ECLI:NL:CRVB:2024:579
Centrale Raad van Beroep
- Hoger beroep
- Rechtspraak.nl
Beëindiging van de ZW-uitkering van appellant per 18 oktober 2021 na beoordeling van geschiktheid voor andere functies
In deze zaak heeft de Centrale Raad van Beroep op 27 maart 2024 uitspraak gedaan in het hoger beroep van appellant tegen de beëindiging van zijn Ziektewet (ZW)-uitkering per 18 oktober 2021. Appellant, die als chauffeur werkte, had zich op 16 oktober 2017 ziekgemeld. Na beëindiging van zijn dienstverband ontving hij een ZW-uitkering, die per 4 januari 2019 werd stopgezet omdat hij in staat werd geacht om meer dan 65% van zijn loon te verdienen in andere functies. Appellant meldde zich opnieuw ziek op 11 maart 2020 en na een verzekeringsgeneeskundig onderzoek concludeerde het Uwv dat hij per 18 oktober 2021 niet meer recht had op de ZW-uitkering. Appellant was het niet eens met deze beslissing en stelde dat zijn medische situatie niet goed was beoordeeld.

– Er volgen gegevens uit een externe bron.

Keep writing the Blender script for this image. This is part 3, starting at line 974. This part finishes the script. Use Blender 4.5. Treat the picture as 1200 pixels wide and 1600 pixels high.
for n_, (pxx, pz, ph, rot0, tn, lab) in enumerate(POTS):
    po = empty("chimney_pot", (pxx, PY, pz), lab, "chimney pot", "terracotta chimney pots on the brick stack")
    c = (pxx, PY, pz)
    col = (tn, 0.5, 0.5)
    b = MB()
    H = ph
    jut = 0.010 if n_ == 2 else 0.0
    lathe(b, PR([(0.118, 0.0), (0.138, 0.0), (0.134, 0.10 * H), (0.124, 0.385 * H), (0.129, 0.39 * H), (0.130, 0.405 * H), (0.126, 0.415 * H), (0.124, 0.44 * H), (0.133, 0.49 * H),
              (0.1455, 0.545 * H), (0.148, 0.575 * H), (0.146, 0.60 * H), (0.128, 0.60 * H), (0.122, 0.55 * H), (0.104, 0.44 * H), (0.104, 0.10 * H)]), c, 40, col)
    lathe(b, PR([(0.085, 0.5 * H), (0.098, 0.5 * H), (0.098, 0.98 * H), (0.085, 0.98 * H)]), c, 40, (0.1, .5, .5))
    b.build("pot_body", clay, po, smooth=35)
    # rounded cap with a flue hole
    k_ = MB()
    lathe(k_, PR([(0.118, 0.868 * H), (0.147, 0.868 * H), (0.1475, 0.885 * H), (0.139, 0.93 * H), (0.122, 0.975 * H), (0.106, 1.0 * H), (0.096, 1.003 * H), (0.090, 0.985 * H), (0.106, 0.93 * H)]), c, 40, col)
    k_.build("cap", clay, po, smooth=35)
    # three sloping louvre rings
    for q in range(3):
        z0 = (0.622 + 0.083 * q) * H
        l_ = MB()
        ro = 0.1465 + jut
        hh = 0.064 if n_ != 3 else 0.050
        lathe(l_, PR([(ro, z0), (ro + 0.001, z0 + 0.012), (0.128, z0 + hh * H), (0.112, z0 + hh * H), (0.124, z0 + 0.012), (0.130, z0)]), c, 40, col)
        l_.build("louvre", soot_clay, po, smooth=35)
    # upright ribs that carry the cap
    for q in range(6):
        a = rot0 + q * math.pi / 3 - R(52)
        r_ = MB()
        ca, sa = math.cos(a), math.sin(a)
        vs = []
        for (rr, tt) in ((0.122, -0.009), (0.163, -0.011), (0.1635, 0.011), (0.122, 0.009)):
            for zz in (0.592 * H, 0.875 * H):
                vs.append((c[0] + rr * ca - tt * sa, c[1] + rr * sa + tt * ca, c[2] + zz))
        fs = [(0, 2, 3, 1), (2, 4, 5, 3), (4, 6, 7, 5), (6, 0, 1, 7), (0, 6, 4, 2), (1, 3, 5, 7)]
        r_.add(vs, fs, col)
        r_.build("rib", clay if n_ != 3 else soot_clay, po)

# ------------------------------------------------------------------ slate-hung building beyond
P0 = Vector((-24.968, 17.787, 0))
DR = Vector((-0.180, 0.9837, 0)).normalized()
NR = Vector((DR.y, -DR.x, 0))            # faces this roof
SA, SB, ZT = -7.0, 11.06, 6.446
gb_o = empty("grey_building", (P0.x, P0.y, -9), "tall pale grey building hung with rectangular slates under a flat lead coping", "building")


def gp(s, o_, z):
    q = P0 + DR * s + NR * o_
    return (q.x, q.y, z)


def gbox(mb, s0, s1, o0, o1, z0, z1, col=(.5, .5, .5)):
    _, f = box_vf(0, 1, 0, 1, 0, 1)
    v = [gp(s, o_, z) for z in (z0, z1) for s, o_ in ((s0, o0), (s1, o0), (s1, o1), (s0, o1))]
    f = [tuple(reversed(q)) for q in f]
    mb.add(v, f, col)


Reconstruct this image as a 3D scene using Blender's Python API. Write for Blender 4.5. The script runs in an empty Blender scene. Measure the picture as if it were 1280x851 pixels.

De Raad heeft de zaak behandeld op een zitting op 7 maart 2024, waar appellant werd vertegenwoordigd door zijn advocaat, mr. U. Karatas, en het Uwv door drs. J.C. van Beek. De Raad oordeelde dat het Uwv de geschiktheid van de functies die bij de Eerstejaarsziektewetbeoordeling (EZWb) waren geselecteerd, correct had beoordeeld op basis van de Functionele Mogelijkhedenlijst (FML) van 9 augustus 2021. De Raad concludeerde dat appellant in staat was om ten minste drie van deze functies te vervullen, wat betekende dat hij meer dan 65% arbeidsgeschikt was. De Raad bevestigde de uitspraak van de rechtbank Rotterdam, die het beroep van appellant tegen het besluit van het Uwv ongegrond had verklaard. De beëindiging van de ZW-uitkering per 18 oktober 2021 bleef dus in stand, en appellant kreeg geen vergoeding voor proceskosten of terugbetaling van griffierecht.